In response to questions, Linda Kelly, senior vice-president of the National Association of Manufacturers, charged that it was “pretty clear” that the timing of EPA’s publication of the final rule  was “related” to the Obama Administration’s desire to show leadership at the upcoming, United Nations-sponsored climate change summit in Paris, where world leaders intend to adopt a nation-by-nation approach to setting global carbon emission standards.

Said Kelly:  “The Clean Air Act was not designed as a tool for climate negotiations.”

For its part, EPA has argued, in the words of EPA Administrator Gina McCarthy, that its new rule “has strong scientific and legal foundations, provides states with broad flexibilities to design and implement plans, and is clearly within EPA's authority under the Clean Air Act.”

The agency has also declared that it “provided unprecedented outreach before and after the proposed Plan was issued,”  and considered 4.3 million comments in response to the proposal.

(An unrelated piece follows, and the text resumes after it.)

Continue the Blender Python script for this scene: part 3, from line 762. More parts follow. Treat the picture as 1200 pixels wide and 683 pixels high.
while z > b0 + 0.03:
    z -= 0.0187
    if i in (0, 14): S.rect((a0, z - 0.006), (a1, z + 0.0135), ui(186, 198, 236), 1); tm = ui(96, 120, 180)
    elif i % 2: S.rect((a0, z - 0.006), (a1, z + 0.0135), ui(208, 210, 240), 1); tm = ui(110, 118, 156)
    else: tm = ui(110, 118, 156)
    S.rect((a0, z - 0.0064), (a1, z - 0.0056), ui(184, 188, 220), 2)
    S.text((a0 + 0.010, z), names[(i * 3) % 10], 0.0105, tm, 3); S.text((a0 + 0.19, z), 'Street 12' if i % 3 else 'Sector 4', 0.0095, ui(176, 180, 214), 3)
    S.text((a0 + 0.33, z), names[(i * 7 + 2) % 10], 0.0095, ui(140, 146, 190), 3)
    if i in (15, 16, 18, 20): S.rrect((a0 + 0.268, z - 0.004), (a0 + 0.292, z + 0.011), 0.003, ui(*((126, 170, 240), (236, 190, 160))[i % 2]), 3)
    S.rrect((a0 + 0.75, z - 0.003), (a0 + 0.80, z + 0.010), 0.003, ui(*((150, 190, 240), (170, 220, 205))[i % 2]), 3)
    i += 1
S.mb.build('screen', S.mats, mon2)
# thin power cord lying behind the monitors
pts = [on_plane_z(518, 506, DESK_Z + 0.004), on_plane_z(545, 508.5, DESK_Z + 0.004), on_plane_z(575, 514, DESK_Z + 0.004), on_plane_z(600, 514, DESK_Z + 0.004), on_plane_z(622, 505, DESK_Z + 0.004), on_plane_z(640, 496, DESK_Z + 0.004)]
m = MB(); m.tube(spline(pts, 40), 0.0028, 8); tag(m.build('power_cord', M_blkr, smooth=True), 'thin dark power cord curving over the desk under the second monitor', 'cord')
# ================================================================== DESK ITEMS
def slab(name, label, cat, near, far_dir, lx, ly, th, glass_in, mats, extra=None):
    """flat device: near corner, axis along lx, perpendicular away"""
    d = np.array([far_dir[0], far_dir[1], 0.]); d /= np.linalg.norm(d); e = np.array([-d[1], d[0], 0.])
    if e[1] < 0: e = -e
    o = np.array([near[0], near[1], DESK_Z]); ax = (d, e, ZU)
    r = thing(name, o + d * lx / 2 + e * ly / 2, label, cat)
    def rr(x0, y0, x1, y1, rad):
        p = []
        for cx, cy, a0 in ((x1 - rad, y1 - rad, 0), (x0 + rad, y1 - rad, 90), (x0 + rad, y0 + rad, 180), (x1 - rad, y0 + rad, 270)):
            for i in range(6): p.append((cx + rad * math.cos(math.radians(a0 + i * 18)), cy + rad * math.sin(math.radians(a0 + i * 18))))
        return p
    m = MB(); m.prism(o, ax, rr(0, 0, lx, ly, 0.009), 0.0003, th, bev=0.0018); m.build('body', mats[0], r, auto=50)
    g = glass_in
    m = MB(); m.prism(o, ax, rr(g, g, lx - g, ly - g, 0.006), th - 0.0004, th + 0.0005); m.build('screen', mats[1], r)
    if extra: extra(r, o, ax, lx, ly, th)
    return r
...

McCarthy has pointed to the two-year extension in the planning process for the huge energy makeover as proof of EPA’s flexibility and the reasonableness of the planning process.

“States and utilities told us they needed more time, and we listened,” she declared on an in-house blog.

The business groups rejoinder is  that while their comments were filed, they weren’t taken into account. Evidently, a majority of U.S. states—at least 26 out of 49 affected—to a significant extent agree.

Whether the opponents get the breathing space they say they need is itself going to take time to discover. Even an expedited appeals court hearing of the arguments for a stay of EPA’s timetable of execution could spill over into early 2016.

The business opponents to EPA’s plan would not second-guess the appeals court by saying whether they would go to the U.S. Supreme Court if their plea for a stay fails.

Speaking for the U.S. Chamber of Commerce, however, Institute for 21st Century Energy  CEO Harbert declared that her group “preserves all legal options through the entirety of the process.”